[Exercise]:
Make an exact copy of all the data.

** BEGIN **

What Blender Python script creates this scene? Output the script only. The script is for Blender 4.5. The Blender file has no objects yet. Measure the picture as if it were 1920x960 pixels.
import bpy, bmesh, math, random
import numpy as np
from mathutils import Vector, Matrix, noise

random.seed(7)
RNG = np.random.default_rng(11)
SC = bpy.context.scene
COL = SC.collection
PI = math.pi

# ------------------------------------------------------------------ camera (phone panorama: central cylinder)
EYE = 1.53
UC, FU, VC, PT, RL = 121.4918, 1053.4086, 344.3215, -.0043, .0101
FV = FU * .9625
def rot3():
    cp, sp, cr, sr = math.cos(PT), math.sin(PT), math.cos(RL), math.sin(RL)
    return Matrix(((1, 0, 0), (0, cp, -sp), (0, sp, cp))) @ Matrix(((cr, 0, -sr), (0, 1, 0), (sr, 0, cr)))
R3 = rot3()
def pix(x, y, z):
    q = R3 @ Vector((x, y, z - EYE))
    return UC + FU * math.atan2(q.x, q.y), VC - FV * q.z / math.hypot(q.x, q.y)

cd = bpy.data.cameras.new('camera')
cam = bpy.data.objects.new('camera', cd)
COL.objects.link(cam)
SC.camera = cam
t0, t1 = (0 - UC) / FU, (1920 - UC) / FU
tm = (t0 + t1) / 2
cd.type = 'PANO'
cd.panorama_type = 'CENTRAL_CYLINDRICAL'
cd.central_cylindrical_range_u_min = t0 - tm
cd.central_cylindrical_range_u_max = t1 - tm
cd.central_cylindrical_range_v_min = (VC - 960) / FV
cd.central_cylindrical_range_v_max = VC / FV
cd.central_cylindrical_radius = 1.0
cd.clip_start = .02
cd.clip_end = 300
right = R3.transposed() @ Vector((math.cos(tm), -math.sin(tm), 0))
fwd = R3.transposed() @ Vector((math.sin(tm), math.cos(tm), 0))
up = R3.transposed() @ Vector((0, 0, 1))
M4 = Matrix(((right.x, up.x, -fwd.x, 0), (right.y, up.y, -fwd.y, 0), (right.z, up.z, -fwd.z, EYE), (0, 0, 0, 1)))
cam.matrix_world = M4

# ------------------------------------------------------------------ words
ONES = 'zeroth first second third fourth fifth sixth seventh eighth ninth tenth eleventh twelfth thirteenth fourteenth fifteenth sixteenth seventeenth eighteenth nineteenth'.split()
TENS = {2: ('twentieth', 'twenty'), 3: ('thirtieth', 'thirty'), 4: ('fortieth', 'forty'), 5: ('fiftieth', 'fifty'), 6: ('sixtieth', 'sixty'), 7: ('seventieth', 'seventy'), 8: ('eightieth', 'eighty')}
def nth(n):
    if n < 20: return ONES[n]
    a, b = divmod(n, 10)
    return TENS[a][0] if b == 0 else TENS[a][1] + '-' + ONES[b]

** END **

[Answer in full]:
What Blender Python script creates this scene? Output the script only. The script is for Blender 4.5. The Blender file has no objects yet. Measure the picture as if it were 1920x960 pixels.
import bpy, bmesh, math, random
import numpy as np
from mathutils import Vector, Matrix, noise

random.seed(7)
RNG = np.random.default_rng(11)
SC = bpy.context.scene
COL = SC.collection
PI = math.pi

# ------------------------------------------------------------------ camera (phone panorama: central cylinder)
EYE = 1.53
UC, FU, VC, PT, RL = 121.4918, 1053.4086, 344.3215, -.0043, .0101
FV = FU * .9625
def rot3():
    cp, sp, cr, sr = math.cos(PT), math.sin(PT), math.cos(RL), math.sin(RL)
    return Matrix(((1, 0, 0), (0, cp, -sp), (0, sp, cp))) @ Matrix(((cr, 0, -sr), (0, 1, 0), (sr, 0, cr)))
R3 = rot3()
def pix(x, y, z):
    q = R3 @ Vector((x, y, z - EYE))
    return UC + FU * math.atan2(q.x, q.y), VC - FV * q.z / math.hypot(q.x, q.y)

cd = bpy.data.cameras.new('camera')
cam = bpy.data.objects.new('camera', cd)
COL.objects.link(cam)
SC.camera = cam
t0, t1 = (0 - UC) / FU, (1920 - UC) / FU
tm = (t0 + t1) / 2
cd.type = 'PANO'
cd.panorama_type = 'CENTRAL_CYLINDRICAL'
cd.central_cylindrical_range_u_min = t0 - tm
cd.central_cylindrical_range_u_max = t1 - tm
cd.central_cylindrical_range_v_min = (VC - 960) / FV
cd.central_cylindrical_range_v_max = VC / FV
cd.central_cylindrical_radius = 1.0
cd.clip_start = .02
cd.clip_end = 300
right = R3.transposed() @ Vector((math.cos(tm), -math.sin(tm), 0))
fwd = R3.transposed() @ Vector((math.sin(tm), math.cos(tm), 0))
up = R3.transposed() @ Vector((0, 0, 1))
M4 = Matrix(((right.x, up.x, -fwd.x, 0), (right.y, up.y, -fwd.y, 0), (right.z, up.z, -fwd.z, EYE), (0, 0, 0, 1)))
cam.matrix_world = M4

# ------------------------------------------------------------------ words
ONES = 'zeroth first second third fourth fifth sixth seventh eighth ninth tenth eleventh twelfth thirteenth fourteenth fifteenth sixteenth seventeenth eighteenth nineteenth'.split()
TENS = {2: ('twentieth', 'twenty'), 3: ('thirtieth', 'thirty'), 4: ('fortieth', 'forty'), 5: ('fiftieth', 'fifty'), 6: ('sixtieth', 'sixty'), 7: ('seventieth', 'seventy'), 8: ('eightieth', 'eighty')}
def nth(n):
    if n < 20: return ONES[n]
    a, b = divmod(n, 10)
    return TENS[a][0] if b == 0 else TENS[a][1] + '-' + ONES[b]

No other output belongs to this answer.